Now, my days as a shop assistant feel like a million years ago. It didn't seem terrible at the time, but I hadn't seen the potential beyond." For more see www.sallyverrall.co.uk

GAVIN FERNANDES

GAVIN FERNANDES,43, WAS BORN IN KENYA AND EMIGRATED WITH HIS FAMILY TO EAST LONDON WHEN HE WAS THREE. HE COMPLETED A MASTERS IN FASHION PHOTOGRAPHY AT THE LONDON COLLEGE OF FASHION (LCF) LAST JUNE.

"East London is the traditional destination for people who cannot fit. It's a place where immigrants can start out, a place where they can realise their dreams. My series, entitled the Monarchs Of The East End, is a reflection of the varying communities that I hear and see.

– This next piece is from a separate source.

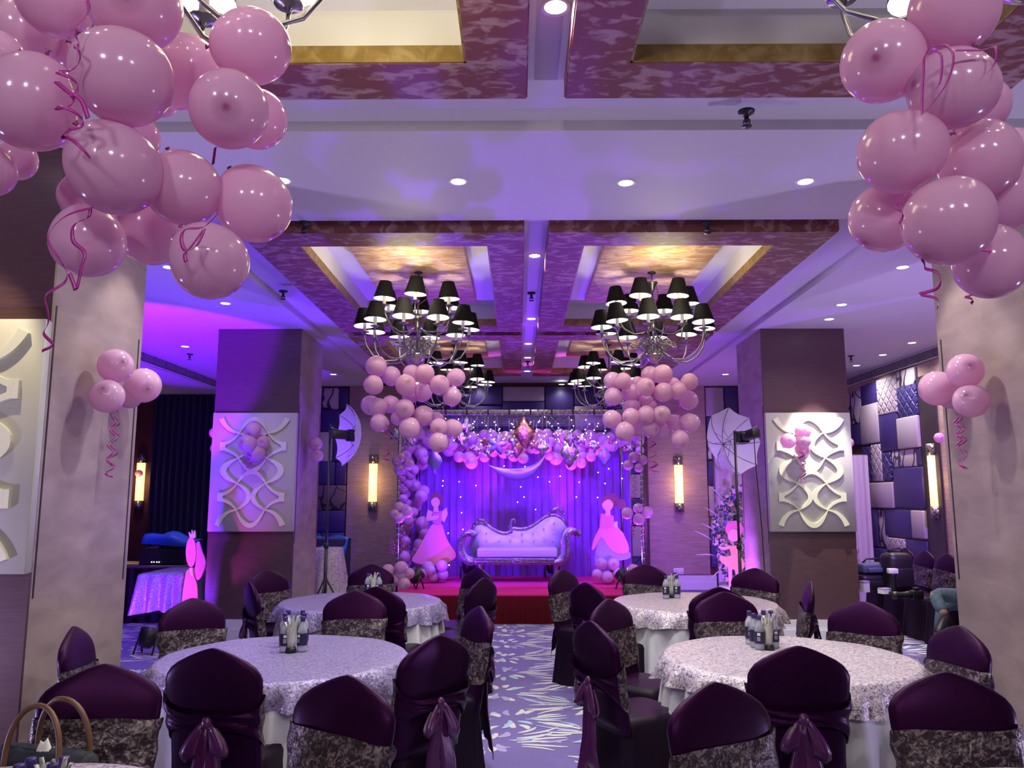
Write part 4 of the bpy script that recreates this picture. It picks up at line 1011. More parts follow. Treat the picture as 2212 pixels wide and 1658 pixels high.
# ------------------------------------------------------------------ stage
SX0, SX1, SY0, SY1, SH = -1.66, 1.86, 10.6, 13.0, .37
t = empty('stage_platform', ((SX0 + SX1) / 2, SY0, 0), 0, 'low stage with crimson carpet top and dark maroon pleated skirt', 'stage'); hx = (SX1 - SX0) / 2; dy = SY1 - SY0
q = MB(); q.box((-hx + .03, .03, 0), (hx - .03, dy, SH - .03), 'tabletop_wood'); q.obj('deck', t)
q = MB(); q.bevbox((-hx, -.01, SH - .03), (hx, dy, SH), 'stage_carpet', .008, 2); q.obj('carpet', t)
q = MB(); rs = random.Random(2)
def pleat(u): return .012 + .04 * abs(math.sin(70 * u + 1.5 * math.sin(9 * u))) 
path = [(-hx, dy * (1 - i / 40)) for i in range(40)] + [(-hx + 2 * hx * i / 220, 0) for i in range(221)] + [(hx, dy * (i + 1) / 40) for i in range(40)]
rows = []
for z, k in ((SH - .02, .25), (SH - .08, .7), (.18, 1), (.0, 1.5)):
    rr = []
    for i, (x, y) in enumerate(path):
        d = pleat(i / 60.0) * k
        rr.append((x - d, y, z) if i < 40 else ((x, y - d, z) if i < 261 else (x + d, y, z)))
    rows.append(rr)
q.loft(rows, 'maroon_skirt', False, False); q.obj('pleated_skirt', t)

# backdrop: pleated sheer cloth on a frame
BX_0, BX_1, BY = PY(868, 1000, 12.95).x, PY(1361, 1000, 12.95).x, 12.95
t = empty('stage_backdrop', ((BX_0 + BX_1) / 2, BY, SH), 0, 'tall pleated sheer curtain behind the sofa, washed in violet light', 'backdrop'); hw = (BX_1 - BX_0) / 2
q = MB()
def bd(u, v):
    x = -hw + 2 * hw * u; ph = u * 30; f = ph - math.floor(ph)
    y = -.035 * math.exp(-((f - .5) / .13) ** 2) - .014 * math.sin(u * 187) * .5 - .02 * math.sin(u * 9 + 2 * v)
    return (x + .01 * math.sin(v * 5 + u * 60) * (1 - v), y - .03 * (1 - v) ** 3, 2.31 * v)
q.grid(bd, 420, 8, 'backdrop_cloth'); o = q.obj('sheer_curtain', t)
q = MB(); q.tube([(-hw, .03, 2.31), (hw, .03, 2.31)], .016, 'nickel'); q.obj('curtain_rail', t)
for s_ in (-1, 1):
    q = MB(); q.tube([(s_ * hw, .03, 0), (s_ * hw, .03, 2.31)], .016, 'nickel'); q.obj('post', t)
# canopy
PLx, PRx = PY(862, 1000, 10.8).x, PY(1385, 1000, 10.8).x; ZCAN = 2.78
t = empty('canopy_frame', ((PLx + PRx) / 2, 10.8, SH), 0, 'silver-wrapped canopy frame with slatted top over the stage', 'canopy'); hw = (PRx - PLx) / 2; h = ZCAN - SH
for s_ in (-1, 1):
    q = MB(); q.tube([(s_ * hw, 0, 0), (s_ * hw, 0, h)], .018, 'nickel', 10)
    for k in range(28): q.tube([(s_ * hw + .021 * math.cos(a), .021 * math.sin(a), .1 + k * .08 + .03 * a / 6.28) for a in [6.28 * i / 8 for i in range(9)]], .004, 'white_plastic', 4)
    q.obj('pole', t)
    q = MB(); q.tube([(s_ * hw, 0, h), (s_ * hw, 2.1, h)], .018, 'nickel', 8); q.obj('side_rail', t)
    q = MB(); q.tube([(s_ * hw, 2.1, 0), (s_ * hw, 2.1, h)], .018, 'nickel', 8); q.obj('rear_pole', t)
q = MB(); q.bevbox((-hw, -.03, h - .03), (hw, .03, h + .04), 'sofa_silver', .015, 2)
for k in range(34):
    x = -hw + 2 * hw * (k + .5) / 34; q.box((x - .012, -.034, h - .032), (x + .012, .034, h + .042), 'dark_metal' if k % 3 == 0 else 'sofa_silver')
q.obj('wrapped_front_bar', t)
q = MB(); q.box((-hw, -.003, -.0015), (hw, .003, .0015), 'sofa_silver'); slat = q.mesh('slat')
for k in range(12): link('slat', slat, t, (0, .2 + .17 * k, h))
# fairy light strings under the canopy and on the curtain
bm = bmesh.new(); bmesh.ops.create_icosphere(bm, subdivisions=1, radius=1)
icov = [v.co.copy() for v in bm.verts]; icof = [[v.index for v in f_.verts] for f_ in bm.faces]; bm.free()
rl = random.Random(8)
def string_light(pts, bulbs, label, r, group, cr=.003):
    c = Vector(pts[0]); t = empty('fairy_light_string', c, 0, label, 'fairy lights', group)
    q = MB(); q.tube([Vector(p) - c for p in pts], cr, 'wire', 4); q.obj('cable', t)
    q = MB()
    for b in bulbs: q.add([Vector(b) - c + v * r for v in icov], icof, 'fairy_bulb')
    o = q.obj('bulbs', t); o['kind'] = 'stuff'
xs_ = [960, 982, 1005, 1030, 1052, 1075, 1100, 1118, 1142, 1165, 1185, 1208, 1232, 1262, 1288, 1312]
for i, x in enumerate(xs_):
    D = 11.0 + .9 * rl.random(); pts = []; z1 = rl.uniform(2.42, 2.55); p0 = PY(x, 900, D)
    for k in range(9):
        u = k / 8; pts.append((p0.x + .05 * math.sin(u * 7 + i) + .08 * u * math.sin(i * 2.1) + (.12 * max(0, u - .7) / .3) * (1 if i % 2 else -1), D + .1 * u, ZCAN - .02 - (ZCAN - z1) * min(1, u * 1.3)))
    bl = []
    for k in range(8):
        u = (k + rl.random()) / 8 * 7.9; a = int(u); f_ = u - a; p = Vector(pts[a]).lerp(Vector(pts[a + 1]), f_); bl.append(p + Vector((rl.uniform(-.03, .03), -.01, rl.uniform(-.02, .02))))
    string_light(pts, bl, 'string of warm fairy lights dangling from the canopy slats, %s from left' % ORD[i], .0075, 'fairy lights under the canopy')
CB = [(957,1038),(992,1040),(1028,1048),(956,1049),(995,1073),(997,1107),(968,1151),(1125,1051),(1132,1073),(1118,1084),(1157,1100),(1187,1040),(1251,1041),(1245,1073),(1292,1020),(1344,1033),(1291,1074),(1206,1094),(1307,1044),(1089,1006),(1134,1007),(1162,1030),(1344,1000),(1210,1028),(1315,1012),(1000,1143),(970,1220)]
for k, part in enumerate((CB[:9], CB[9:18], CB[18:])):
    ps = [PY(x, y, 12.84) for x, y in sorted(part)]
    string_light(ps, ps, 'thin string of sparse warm lights pinned on the violet curtain, %s third' % ('left', 'middle', 'right')[k], .009, 'curtain fairy lights', .0008)
# foil balloons
def star_mesh(n, ri, dp, m, elong=1.0):
    q = MB(); vs = [(0, -dp, 0), (0, dp, 0)]; k = 2 * n * 3
    for j in range(k):
        a = 2 * PI * j / k + PI / 2; u = (j % 6) / 6; rr = 1 + (ri - 1) * (1 - abs(2 * u - 1)); vs.append((rr * math.cos(a), 0, rr * math.sin(a) * elong))
    for j in range(k):
        x, y, z = vs[2 + j]; w_ = .55
        vs.append((x * w_, -dp * .75, z * w_))
    for j in range(k):
        x, y, z = vs[2 + j]; vs.append((x * .55, dp * .75, z * .55))
    fs = []
    for j in range(k):
        b = (j + 1) % k; fs += [(2 + j, 2 + b, 2 + k + b, 2 + k + j), (2 + k + j, 2 + k + b, 0), (2 + b, 2 + j, 2 + 2 * k + j, 2 + 2 * k + b), (2 + 2 * k + b, 2 + 2 * k + j, 1)]
    q.add(vs, fs, m); return q.mesh('foil_star_balloon')
FM = {}
def foil(px, py, r, kind, m, label, D, rz=0, tilt=0):
    key = (kind, m)
    if key not in FM: FM[key] = {5: lambda: star_mesh(5, .45, .30, m), 4: lambda: star_mesh(4, .5, .45, m, 1.35), 0: lambda: star_mesh(4, .72, .45, m, 1.5)}[kind]()
    p = PY(px, py, D); s_ = r / FPX * D; o = link('foil_star_balloon' if kind else 'foil_diamond_balloon', FM[key], None, p, (0, tilt, rz)); o.scale = (s_, s_, s_); tag(o, label, 'foil balloon', 'hanging foil balloons')
    zt = (ZCAN - p.z) / s_
    if zt > 1: q = MB(); q.tube([(0, 0, .95), (-math.sin(tilt) * zt, 0, zt)], .0025 / s_, 'wire', 4); q.obj('hanging_string', o)
E = lambda x, y: (760 + x / 3.16, 860 + y / 3.16)
FO = [(785,195,16,4,'foil_silver','silver foil star hanging high at the left of the canopy'),(752,282,17,4,'foil_silver','dark silver foil star below the left silver one'),(990,318,24,5,'foil_lilac','large matt lilac foil star left of the moon'),
 (1180,235,24,0,'foil_rose','big rose-gold foil diamond in the middle of the canopy'),(1105,288,13,4,'foil_silver','small silver foil star left of the rose-gold diamond'),(1128,345,14,0,'foil_pink','pink foil diamond below the rose-gold one'),
 (910,300,11,5,'foil_pink','small magenta foil star left of the lilac star'),(855,350,12,4,'foil_silver','silver foil star left of the small magenta stars'),(930,362,11,4,'foil_silver','silver foil star between magenta star and lilac star'),
 (813,347,7,5,'foil_pink','tiny magenta foil star at the left of the hanging row'),(1075,376,12,5,'foil_silver','silver foil star just above the moon tip'),(1243,318,12,5,'foil_pink','red-pink foil star above the moon'),
 (1300,338,15,4,'foil_silver','dark silver foil star at the upper tip of the moon'),(1485,275,14,4,'foil_silver','silver foil star above the large silver diamond'),(1488,370,22,0,'foil_silver','large crinkled silver foil diamond right of the moon'),
 (1567,275,17,5,'foil_silver','silver-green foil star right of the large diamond'),(1660,330,11,4,'foil_silver','small silver foil star near the right end'),(1725,400,15,0,'foil_lilac','lilac foil teardrop near the right end'),
 (565,430,19,0,'foil_lilac','lilac foil teardrop above the left cutout'),(300,245,16,5,'foil_silver','dark foil star behind the left hanging bunch'),(400,292,14,5,'foil_silver','silver foil star at the left canopy pole'),
 (1770,292,9,5,'foil_pink','pink foil star behind the right hanging bunch'),(1900,330,13,5,'foil_silver','silver foil star at the right canopy pole'),(1865,348,9,5,'foil_pink','pink foil star beside the right canopy pole')]
for i, (x, y, r, k, m_, lab) in enumerate(FO): foil(*E(x, y), r, k, m_, lab, 11.1 + .15 * (i % 6), rl.uniform(-.5, .5), rl.uniform(-.2, .2))
# crescent moon
q = MB(); out, inn = [], []
A_, B_ = Vector((1054, 1003)), Vector((1181, 976)); n = 24
for i in range(n + 1):
    u = i / n; c1, c2, c3 = Vector((1085, 1038)), Vector((1152, 1070)), Vector((1190, 1022)); b = lambda p0, p1, p2, p3: p0 * (1 - u) ** 3 + p1 * 3 * u * (1 - u) ** 2 + p2 * 3 * u * u * (1 - u) + p3 * u ** 3
    out.append(b(A_, c1, c2, B_)); inn.append(b(A_, Vector((1085, 1015)), Vector((1155, 1022)), B_))
mc = PY(1125, 1015, 11.9); pp = lambda v: PY(v.x, v.y, 11.9) - mc
rows = [[pp(o_) + Vector((0, dy_, 0)) for dy_ in (0,)] + [pp(o_.lerp(i_, .25)) + Vector((0, -.05, 0)), pp(o_.lerp(i_, .75)) + Vector((0, -.05, 0)), pp(i_), pp(o_.lerp(i_, .75)) + Vector((0, .05, 0)), pp(o_.lerp(i_, .25)) + Vector((0, .05, 0))] for o_, i_ in zip(out, inn)]
q.loft(rows, 'foil_lilac', True, True); o = q.obj('crescent_moon', None, mc); tag(o, 'large lilac crescent moon hanging above the sofa', 'moon ornament')
for x, y in ((1070, 1012), (1181, 977)):
    p = PY(x, y, 11.9) - mc; q = MB(); q.tube([p, (p.x, 0, ZCAN - mc.z)], .003, 'wire', 4); q.obj('hanging_string', o)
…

I trained in graphic design, and worked as a teacher of both styling and photography at the LCF. Being in the environment made me think about what I wanted to do. I see photography is a personal communication of my inner vision and I use fashion to activate a debate.

The masters' course taught me to develop my subconscious into an image. It's like searching your mind for the demons, and then getting them out. I tend to combine identities, as in Victoria, where you see a young white girl with a crown, carrying a black baby in African style you often see in the markets of Dalston. Her skirt is also misleading, it's made out of bags and can be seen as either Victorian crinoline or African.

The stories are up to the viewer to conjure, but it could reference concepts such as royalty, patriotism, class division, the slave trade or the girl's desire to have a black boyfriend. Fashion photography is often left out of what is considered to be 'high art', but that is my challenge - to show people what you can achieve with photography as a means of art."